Dos mortos e da memória

Este esforço para individualizar as vítimas de uma catástrofe, de um atentado ou de uma guerra é comum a todas as culturas onde a preservação do passado é um valor essencial.

Quando visitamos o Memorial às vítimas do 11 de Setembro, em Nova Iorque, encontramos os nomes de todas as pessoas que morreram nos atentados inscritos nos longos parapeitos de bronze que rodeiam as pegadas das Torres Gémeas, agora transformadas em duas enormes piscinas. São 2996 nomes no total, entre vítimas do World Trade Center (2001 e 1993), do Pentágono e do Voo 93. Todas as manhãs, os funcionários do Memorial colocam uma rosa branca no nome de cada pessoa que faria anos naquele dia – birthday roses, chamam-lhes –, convidando os visitantes a saber mais sobre ela: quem era, o que fazia, que família tinha, quais os sonhos que ficaram por cumprir.

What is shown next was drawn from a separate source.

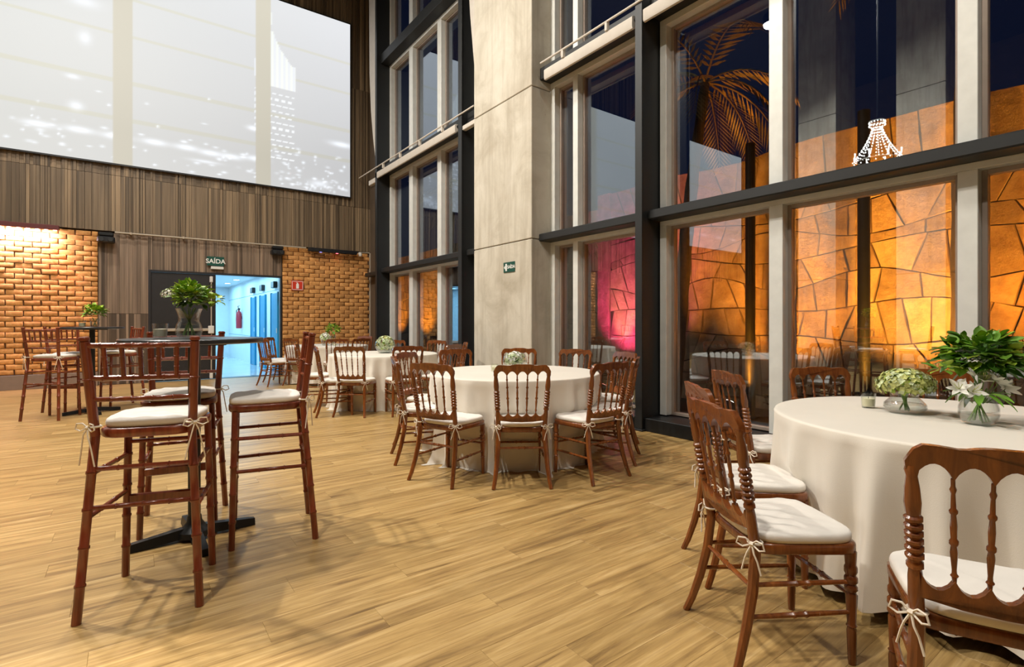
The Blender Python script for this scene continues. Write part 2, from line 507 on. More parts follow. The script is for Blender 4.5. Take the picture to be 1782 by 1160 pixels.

Este esforço para individualizar as vítimas de uma catástrofe, de um atentado ou de uma guerra é comum a todas as culturas onde a preservação do passado é um valor essencial. Os muitos memoriais que prestam homenagem às vítimas do Holocausto têm a mesma preocupação: não deixar que os mortos se percam no anonimato dos milhares e dos milhões, por mais esmagadores que eles sejam. “As pessoas não são números”, dizia em 1995 um destacado membro do Partido Socialista que chegou a primeiro-ministro.

É por isso que quando ouço Marisa Matias declarar, no seu comentário da TVI24, que a lista dos mortos de Pedrógão não deve ser pública, “por respeito às vítimas e às famílias das vítimas”, faço figas, por uma vez na vida, para que aquelas sejam apenas palavras cínicas, de mera gestão de um conflito político, e que não correspondam verdadeiramente ao seu pensamento. Seria demasiado triste, demasiado ignorante e demasiado estalinista. “Não se ganha absolutamente nada em ter a lista divulgada”, disse Marisa Matias, demonstrando um espectacular desconhecimento daquilo que é um ser humano, do trabalho milenar para que cada vida seja considerada preciosa, e de como esse trabalho passa necessariamente por dar um nome a cada corpo e uma história a cada nome.

Há uma frase muito citada de Mário de Carvalho que nos alerta para o perigo das generalizações: “Convém não confundir género humano com Manuel Germano.” Mas o oposto também é verdadeiro: as abstracções comovem pouco e não mudam um milímetro o nosso comportamento. O mais precioso é o que nos está mais próximo – não o género humano, mas o Manuel Germano. É por isso que já o Evangelho de Lucas nos oferece a promessa – religiosa, mas também profundamente individualista – de que há um Deus que traz todos os nossos fios de cabelo contados.

Eu já enjoei e já enojei de discutir a importância cívica de conhecer as vítimas do 17/6 e as circunstâncias em que morreram. Não vou voltar ao assunto. Faço, contudo, questão de lamentar mais uma vez a incapacidade de tanta gente em perceber uma coisa tão óbvia. Portugal tem um gravíssimo problema de memória. Não é por acaso que dois dos livros de ensaios mais populares das últimas décadas – O Labirinto da Saudade, de Eduardo Lourenço, e Portugal, Hoje – O Medo de Existir, de José Gil – versam precisamente sobre a conturbada relação do país com a sua memória, e sobre esta dupla dificuldade: 1) perceber o que nos acontece; 2) inscrever os acontecimentos na memória colectiva e evoluir a partir deles. Queda do império, Estado Novo, Sócrates, troika, Pedrógão Grande – qualquer que seja o trauma, nós deixamos com a maior facilidade o passado evaporar-se e as responsabilidades por apurar. A nossa grande especialidade é mesmo essa: inalar o nevoeiro e seguir em frente. Como, mais uma vez, se está a ver.